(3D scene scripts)
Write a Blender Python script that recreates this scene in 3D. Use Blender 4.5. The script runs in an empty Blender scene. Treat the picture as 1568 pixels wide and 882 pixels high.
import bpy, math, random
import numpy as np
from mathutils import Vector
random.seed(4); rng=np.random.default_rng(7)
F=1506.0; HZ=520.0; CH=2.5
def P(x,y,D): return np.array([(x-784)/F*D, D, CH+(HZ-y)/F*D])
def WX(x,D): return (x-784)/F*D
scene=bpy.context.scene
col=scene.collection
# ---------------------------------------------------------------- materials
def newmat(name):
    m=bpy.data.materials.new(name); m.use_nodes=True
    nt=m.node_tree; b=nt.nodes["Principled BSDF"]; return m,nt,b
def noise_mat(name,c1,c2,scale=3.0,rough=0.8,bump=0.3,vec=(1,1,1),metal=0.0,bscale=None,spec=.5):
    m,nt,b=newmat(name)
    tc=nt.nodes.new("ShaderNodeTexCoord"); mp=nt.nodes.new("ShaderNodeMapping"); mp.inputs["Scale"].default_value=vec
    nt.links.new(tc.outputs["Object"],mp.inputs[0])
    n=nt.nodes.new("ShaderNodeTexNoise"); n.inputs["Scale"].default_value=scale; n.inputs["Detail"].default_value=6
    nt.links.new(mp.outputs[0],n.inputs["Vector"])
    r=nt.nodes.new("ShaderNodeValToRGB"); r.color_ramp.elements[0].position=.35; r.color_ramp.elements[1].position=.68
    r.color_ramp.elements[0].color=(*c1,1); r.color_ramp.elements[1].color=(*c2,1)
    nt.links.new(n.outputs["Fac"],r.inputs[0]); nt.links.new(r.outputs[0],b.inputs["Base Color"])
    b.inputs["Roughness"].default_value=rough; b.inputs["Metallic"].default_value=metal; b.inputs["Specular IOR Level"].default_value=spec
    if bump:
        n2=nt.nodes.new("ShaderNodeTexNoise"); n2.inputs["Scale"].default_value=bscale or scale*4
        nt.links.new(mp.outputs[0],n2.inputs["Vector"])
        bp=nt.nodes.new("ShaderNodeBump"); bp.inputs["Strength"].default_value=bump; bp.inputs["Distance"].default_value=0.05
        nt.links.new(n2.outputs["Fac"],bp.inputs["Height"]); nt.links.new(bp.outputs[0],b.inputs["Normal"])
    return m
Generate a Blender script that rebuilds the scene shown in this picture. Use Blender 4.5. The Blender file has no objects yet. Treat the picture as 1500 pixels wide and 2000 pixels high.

PROBLEM
Set down each entry again, unchanged.

REPLY
Write a Blender Python script that recreates this scene in 3D. Use Blender 4.5. The script runs in an empty Blender scene. Treat the picture as 1568 pixels wide and 882 pixels high.
import bpy, math, random
import numpy as np
from mathutils import Vector
random.seed(4); rng=np.random.default_rng(7)
F=1506.0; HZ=520.0; CH=2.5
def P(x,y,D): return np.array([(x-784)/F*D, D, CH+(HZ-y)/F*D])
def WX(x,D): return (x-784)/F*D
scene=bpy.context.scene
col=scene.collection
# ---------------------------------------------------------------- materials
def newmat(name):
    m=bpy.data.materials.new(name); m.use_nodes=True
    nt=m.node_tree; b=nt.nodes["Principled BSDF"]; return m,nt,b
def noise_mat(name,c1,c2,scale=3.0,rough=0.8,bump=0.3,vec=(1,1,1),metal=0.0,bscale=None,spec=.5):
    m,nt,b=newmat(name)
    tc=nt.nodes.new("ShaderNodeTexCoord"); mp=nt.nodes.new("ShaderNodeMapping"); mp.inputs["Scale"].default_value=vec
    nt.links.new(tc.outputs["Object"],mp.inputs[0])
    n=nt.nodes.new("ShaderNodeTexNoise"); n.inputs["Scale"].default_value=scale; n.inputs["Detail"].default_value=6
    nt.links.new(mp.outputs[0],n.inputs["Vector"])
    r=nt.nodes.new("ShaderNodeValToRGB"); r.color_ramp.elements[0].position=.35; r.color_ramp.elements[1].position=.68
    r.color_ramp.elements[0].color=(*c1,1); r.color_ramp.elements[1].color=(*c2,1)
    nt.links.new(n.outputs["Fac"],r.inputs[0]); nt.links.new(r.outputs[0],b.inputs["Base Color"])
    b.inputs["Roughness"].default_value=rough; b.inputs["Metallic"].default_value=metal; b.inputs["Specular IOR Level"].default_value=spec
    if bump:
        n2=nt.nodes.new("ShaderNodeTexNoise"); n2.inputs["Scale"].default_value=bscale or scale*4
        nt.links.new(mp.outputs[0],n2.inputs["Vector"])
        bp=nt.nodes.new("ShaderNodeBump"); bp.inputs["Strength"].default_value=bump; bp.inputs["Distance"].default_value=0.05
        nt.links.new(n2.outputs["Fac"],bp.inputs["Height"]); nt.links.new(bp.outputs[0],b.inputs["Normal"])
    return m
Generate a Blender script that rebuilds the scene shown in this picture. Use Blender 4.5. The Blender file has no objects yet. Treat the picture as 1500 pixels wide and 2000 pixels high.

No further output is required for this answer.